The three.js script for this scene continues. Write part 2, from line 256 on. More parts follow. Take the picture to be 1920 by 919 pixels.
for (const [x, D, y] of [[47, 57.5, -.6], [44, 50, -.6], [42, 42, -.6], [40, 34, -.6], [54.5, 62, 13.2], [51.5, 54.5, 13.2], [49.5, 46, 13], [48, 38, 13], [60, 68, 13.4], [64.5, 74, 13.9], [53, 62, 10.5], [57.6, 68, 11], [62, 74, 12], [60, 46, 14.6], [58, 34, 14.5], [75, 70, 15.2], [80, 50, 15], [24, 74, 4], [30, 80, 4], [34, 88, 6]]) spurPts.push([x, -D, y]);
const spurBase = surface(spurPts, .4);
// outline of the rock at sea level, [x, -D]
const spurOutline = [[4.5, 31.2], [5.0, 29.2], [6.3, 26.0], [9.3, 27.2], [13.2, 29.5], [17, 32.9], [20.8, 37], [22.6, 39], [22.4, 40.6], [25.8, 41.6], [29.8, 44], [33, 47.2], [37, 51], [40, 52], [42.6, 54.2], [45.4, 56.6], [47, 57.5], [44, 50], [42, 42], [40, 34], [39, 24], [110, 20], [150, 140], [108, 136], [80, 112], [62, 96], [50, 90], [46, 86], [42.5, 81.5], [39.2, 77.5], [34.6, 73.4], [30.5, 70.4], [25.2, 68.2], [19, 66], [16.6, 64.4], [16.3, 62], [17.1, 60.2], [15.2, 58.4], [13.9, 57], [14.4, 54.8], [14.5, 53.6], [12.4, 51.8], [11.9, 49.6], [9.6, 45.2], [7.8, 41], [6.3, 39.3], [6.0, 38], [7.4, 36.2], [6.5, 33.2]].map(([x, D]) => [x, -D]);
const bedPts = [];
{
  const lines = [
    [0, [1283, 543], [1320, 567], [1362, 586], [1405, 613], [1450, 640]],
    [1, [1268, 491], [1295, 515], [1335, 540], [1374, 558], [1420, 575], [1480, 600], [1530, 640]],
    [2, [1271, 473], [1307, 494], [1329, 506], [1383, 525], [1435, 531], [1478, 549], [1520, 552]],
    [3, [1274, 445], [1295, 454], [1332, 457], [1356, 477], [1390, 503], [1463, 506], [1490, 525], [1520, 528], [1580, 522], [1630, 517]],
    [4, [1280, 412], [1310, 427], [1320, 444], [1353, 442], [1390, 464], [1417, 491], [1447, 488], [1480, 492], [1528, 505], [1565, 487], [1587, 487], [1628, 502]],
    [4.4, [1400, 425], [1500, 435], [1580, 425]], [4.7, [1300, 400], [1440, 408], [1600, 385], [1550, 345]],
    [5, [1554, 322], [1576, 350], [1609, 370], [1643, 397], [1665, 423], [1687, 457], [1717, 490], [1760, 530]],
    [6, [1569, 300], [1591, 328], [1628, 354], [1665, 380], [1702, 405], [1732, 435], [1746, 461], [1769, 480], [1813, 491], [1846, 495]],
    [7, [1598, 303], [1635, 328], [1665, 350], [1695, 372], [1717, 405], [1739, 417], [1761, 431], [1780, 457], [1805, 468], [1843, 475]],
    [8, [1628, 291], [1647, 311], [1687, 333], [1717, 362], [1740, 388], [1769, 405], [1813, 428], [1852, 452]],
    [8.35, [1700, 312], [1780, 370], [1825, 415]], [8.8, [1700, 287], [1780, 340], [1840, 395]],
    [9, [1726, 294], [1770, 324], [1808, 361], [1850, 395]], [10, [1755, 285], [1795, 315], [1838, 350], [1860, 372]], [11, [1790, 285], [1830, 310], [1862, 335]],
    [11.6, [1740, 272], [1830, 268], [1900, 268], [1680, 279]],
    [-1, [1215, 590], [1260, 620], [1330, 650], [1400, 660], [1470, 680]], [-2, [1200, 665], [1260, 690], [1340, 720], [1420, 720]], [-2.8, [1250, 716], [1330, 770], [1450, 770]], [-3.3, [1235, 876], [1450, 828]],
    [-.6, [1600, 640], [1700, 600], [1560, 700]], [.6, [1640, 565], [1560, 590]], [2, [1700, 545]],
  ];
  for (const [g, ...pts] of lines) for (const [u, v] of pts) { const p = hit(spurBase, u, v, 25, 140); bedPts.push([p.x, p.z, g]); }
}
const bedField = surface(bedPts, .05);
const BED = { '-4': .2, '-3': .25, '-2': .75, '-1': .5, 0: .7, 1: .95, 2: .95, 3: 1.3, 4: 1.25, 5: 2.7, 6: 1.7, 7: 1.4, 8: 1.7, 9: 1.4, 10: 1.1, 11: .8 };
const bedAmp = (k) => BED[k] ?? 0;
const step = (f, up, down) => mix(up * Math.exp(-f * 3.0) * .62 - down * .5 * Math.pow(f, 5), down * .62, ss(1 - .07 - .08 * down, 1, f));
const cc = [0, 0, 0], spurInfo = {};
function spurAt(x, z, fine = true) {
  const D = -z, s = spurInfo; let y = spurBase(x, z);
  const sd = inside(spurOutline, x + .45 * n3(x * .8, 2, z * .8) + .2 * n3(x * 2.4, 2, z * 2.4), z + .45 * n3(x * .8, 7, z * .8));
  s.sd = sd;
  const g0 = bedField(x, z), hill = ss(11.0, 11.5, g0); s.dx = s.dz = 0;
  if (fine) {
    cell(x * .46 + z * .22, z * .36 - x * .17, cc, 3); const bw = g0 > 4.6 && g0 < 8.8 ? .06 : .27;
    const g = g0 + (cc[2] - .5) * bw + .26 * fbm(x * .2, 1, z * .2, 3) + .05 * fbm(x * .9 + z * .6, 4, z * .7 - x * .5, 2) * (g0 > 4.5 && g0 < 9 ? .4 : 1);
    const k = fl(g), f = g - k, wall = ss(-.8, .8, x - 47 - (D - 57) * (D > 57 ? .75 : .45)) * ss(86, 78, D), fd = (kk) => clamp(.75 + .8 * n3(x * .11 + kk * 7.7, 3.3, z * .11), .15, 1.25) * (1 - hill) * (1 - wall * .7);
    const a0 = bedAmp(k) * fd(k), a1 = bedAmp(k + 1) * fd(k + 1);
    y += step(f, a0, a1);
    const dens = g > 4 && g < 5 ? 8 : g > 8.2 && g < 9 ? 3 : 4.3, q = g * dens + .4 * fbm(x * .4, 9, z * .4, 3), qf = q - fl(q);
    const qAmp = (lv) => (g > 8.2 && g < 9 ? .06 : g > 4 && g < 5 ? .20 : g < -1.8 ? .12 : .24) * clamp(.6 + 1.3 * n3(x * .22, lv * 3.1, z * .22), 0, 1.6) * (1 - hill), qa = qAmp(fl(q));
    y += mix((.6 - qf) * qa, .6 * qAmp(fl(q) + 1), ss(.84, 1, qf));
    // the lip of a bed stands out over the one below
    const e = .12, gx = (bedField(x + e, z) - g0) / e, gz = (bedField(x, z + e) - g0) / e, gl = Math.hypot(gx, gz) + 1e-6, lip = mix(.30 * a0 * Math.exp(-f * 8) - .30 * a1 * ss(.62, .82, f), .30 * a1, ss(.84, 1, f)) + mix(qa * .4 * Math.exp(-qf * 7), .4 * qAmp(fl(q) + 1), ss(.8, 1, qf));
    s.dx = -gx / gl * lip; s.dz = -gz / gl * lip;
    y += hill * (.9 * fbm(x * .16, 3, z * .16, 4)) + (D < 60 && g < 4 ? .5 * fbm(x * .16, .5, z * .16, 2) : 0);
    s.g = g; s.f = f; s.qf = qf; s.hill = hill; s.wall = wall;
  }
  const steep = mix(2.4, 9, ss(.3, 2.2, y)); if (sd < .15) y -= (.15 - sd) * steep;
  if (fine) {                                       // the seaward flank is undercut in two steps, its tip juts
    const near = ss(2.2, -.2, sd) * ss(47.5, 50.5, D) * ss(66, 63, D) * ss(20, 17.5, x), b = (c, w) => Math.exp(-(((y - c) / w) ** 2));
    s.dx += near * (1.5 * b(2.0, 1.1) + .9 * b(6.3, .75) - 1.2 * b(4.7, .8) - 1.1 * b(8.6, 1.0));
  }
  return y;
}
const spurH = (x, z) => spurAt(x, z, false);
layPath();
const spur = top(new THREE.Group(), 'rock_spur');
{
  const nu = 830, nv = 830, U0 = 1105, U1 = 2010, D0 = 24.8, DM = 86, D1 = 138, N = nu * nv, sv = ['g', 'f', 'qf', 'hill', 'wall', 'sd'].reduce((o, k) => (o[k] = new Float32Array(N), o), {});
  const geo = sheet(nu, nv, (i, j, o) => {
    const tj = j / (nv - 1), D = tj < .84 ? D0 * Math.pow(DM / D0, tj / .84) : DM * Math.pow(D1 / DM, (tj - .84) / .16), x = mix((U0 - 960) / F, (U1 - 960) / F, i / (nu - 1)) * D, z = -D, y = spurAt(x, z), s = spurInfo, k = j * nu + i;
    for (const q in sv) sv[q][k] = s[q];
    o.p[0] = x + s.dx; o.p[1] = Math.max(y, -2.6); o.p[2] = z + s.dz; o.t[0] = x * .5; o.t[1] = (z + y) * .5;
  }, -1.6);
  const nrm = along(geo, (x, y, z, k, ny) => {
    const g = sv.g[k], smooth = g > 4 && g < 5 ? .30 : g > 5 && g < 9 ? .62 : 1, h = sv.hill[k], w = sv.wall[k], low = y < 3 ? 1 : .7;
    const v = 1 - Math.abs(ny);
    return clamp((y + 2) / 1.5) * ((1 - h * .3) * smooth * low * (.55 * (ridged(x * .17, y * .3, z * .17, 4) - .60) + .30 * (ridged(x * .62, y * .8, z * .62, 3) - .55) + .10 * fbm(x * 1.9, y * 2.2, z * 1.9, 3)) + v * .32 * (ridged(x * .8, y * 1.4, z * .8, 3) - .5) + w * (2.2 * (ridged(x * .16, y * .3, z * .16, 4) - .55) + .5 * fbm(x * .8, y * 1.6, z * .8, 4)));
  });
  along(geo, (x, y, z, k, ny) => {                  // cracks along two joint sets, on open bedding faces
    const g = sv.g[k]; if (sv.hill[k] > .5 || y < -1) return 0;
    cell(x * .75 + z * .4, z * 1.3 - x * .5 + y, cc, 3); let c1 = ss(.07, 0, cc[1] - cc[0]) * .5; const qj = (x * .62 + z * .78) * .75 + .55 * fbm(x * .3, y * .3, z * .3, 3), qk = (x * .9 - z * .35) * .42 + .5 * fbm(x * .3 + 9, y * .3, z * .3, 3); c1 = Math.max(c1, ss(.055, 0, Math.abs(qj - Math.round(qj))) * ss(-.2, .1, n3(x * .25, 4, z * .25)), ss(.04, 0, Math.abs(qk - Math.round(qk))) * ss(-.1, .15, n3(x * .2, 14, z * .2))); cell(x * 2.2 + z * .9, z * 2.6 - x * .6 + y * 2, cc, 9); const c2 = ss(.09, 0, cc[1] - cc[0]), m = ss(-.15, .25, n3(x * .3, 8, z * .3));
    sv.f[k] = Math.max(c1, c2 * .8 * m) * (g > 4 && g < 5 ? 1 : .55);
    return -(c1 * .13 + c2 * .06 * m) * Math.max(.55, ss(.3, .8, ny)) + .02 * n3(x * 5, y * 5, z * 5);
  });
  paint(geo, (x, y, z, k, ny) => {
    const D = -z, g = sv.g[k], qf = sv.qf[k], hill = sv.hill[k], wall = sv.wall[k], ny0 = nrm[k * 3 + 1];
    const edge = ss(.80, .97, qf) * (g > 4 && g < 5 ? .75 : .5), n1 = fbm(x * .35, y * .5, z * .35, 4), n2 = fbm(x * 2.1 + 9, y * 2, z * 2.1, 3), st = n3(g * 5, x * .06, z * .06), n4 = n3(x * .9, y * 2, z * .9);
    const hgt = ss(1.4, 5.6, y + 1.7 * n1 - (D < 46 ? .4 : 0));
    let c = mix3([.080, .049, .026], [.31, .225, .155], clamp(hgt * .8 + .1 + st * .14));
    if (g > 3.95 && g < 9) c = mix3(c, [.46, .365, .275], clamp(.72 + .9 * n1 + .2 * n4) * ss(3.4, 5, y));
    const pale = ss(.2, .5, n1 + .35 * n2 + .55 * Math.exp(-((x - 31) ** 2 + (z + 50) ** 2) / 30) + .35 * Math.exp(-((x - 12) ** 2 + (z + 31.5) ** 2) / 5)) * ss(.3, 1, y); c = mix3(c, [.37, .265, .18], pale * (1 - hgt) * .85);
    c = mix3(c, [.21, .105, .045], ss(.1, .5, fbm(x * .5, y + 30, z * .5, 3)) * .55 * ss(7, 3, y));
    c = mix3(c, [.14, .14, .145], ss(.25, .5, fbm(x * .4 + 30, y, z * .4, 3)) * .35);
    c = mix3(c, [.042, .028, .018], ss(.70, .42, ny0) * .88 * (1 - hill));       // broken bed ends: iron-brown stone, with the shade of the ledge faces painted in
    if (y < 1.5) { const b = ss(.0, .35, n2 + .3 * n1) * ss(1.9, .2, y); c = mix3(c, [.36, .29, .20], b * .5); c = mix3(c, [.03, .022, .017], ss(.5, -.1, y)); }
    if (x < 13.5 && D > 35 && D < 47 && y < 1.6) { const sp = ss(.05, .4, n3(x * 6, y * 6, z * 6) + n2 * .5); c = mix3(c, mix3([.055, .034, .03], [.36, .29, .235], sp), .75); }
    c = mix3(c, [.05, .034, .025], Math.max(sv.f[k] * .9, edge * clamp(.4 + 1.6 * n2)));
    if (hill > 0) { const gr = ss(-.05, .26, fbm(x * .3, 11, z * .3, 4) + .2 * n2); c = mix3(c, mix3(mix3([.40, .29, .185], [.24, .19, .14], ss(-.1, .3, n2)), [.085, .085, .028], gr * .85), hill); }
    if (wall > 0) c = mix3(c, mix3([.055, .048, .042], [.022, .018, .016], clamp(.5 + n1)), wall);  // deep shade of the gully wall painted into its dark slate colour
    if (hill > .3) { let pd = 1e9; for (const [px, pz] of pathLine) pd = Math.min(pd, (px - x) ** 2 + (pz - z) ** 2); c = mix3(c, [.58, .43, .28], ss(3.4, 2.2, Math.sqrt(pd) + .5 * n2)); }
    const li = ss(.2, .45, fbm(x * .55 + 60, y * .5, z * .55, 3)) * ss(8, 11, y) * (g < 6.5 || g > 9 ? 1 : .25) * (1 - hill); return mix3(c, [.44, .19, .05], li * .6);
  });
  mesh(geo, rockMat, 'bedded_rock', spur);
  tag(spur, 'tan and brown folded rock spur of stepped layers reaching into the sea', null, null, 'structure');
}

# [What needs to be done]
Reproduce exactly, with nothing added, the lines from the one that contains "mesh(geo, rockMat, 'bedded_rock', spur);" to the end of the data.

# [Written response]
  mesh(geo, rockMat, 'bedded_rock', spur);
  tag(spur, 'tan and brown folded rock spur of stepped layers reaching into the sea', null, null, 'structure');
}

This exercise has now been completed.